MSE says new system has made things worse

After analysing more than 47,000 mobile and broadband deals, it found that three out of four tariffs now cost more than they would have under the old inflation-linked system.
People on cheaper contracts have been hit the hardest because the fixed increases make up a much bigger percentage of their monthly bill.
For example, someone who took out a Vodafone mobile contract for £10 a month in December 2024 has seen their bill rise to £13.60 after two £1.80 increases.
Under the old pricing system, they would now be paying around £11.40 instead.
Martin Lewis' solution

“This was frustratingly predictable,” Lewis said. “Let's be plain, it provisionally looks like the regulator's intervention resulted in most contracts costing more.
“Transparency only goes so far, we don't want customers overpaying just because they were told about it first.
“The solution has always been bleedin' obvious.

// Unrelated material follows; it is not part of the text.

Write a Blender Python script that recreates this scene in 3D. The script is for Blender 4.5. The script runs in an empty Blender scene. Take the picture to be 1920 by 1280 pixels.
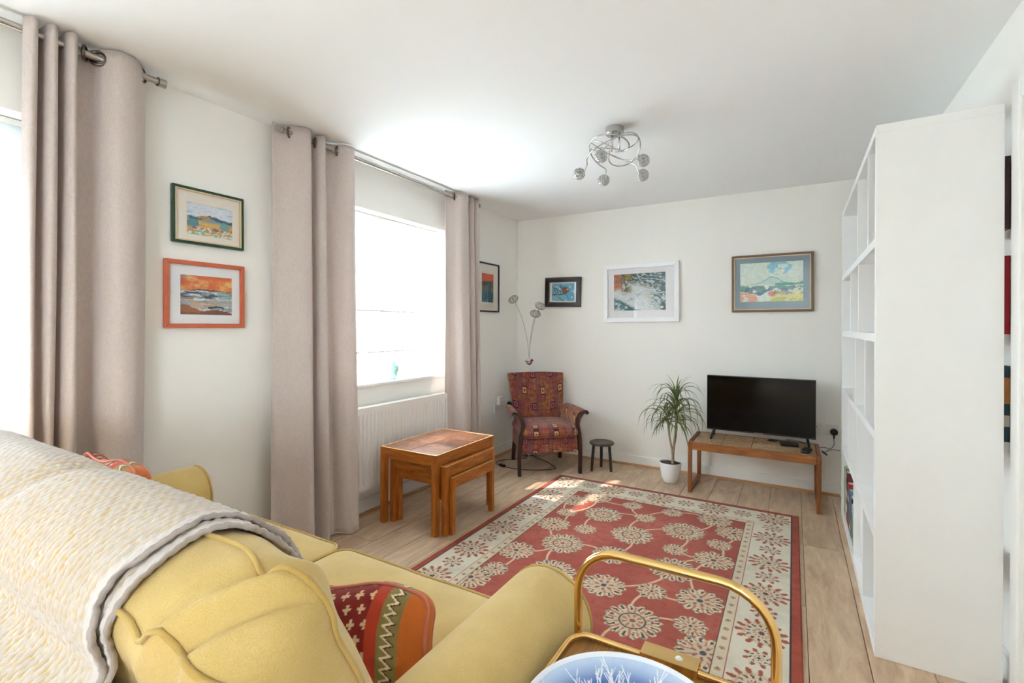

Just ban above-inflation mid-contract price hikes.
“Of course, many, including me, would prefer a ban on any mid-contract rise, as the price you sign up for should be the price you pay over the length of the contract.
“Yet that risks possible market distortion, as firms may lift initial prices as a provision against unexpected costs mid-contract.”
'Just scrap the whole thing'

Lewis explains that ‘a simple, 'no rises above inflation' rule seems a reasonable compromise’ as MSE research shows ‘compared to Ofcom's solution, if this had been in place it would've meant lower rises for over 99 percent of people’.
“There was a chance to fix this last year. The Government called Ofcom and providers around a table to write a 'Telecoms Charter' on the back of me and others shouting about O2's outrageous 'price hike on a price hike' – when it increased costs mid-contract by even more than it'd pre-announced, using the loophole that allowed this if it let people leave within 30 days of notification,” he added.
“Yet all that resulted in was firms promising they wouldn't do hikes on hikes. It didn't stop the Sky carve-out, which lets it ignore transparency rules, so long as it lets people leave within 30 days of notification.
“If that rule must stay, at the very least there should be two windows – you should be able to leave within 30 days of notification and again within 30 days after the price rise, which is when many people actually notice it.
“Better still though, just scrap the whole thing and ban rises above inflation.”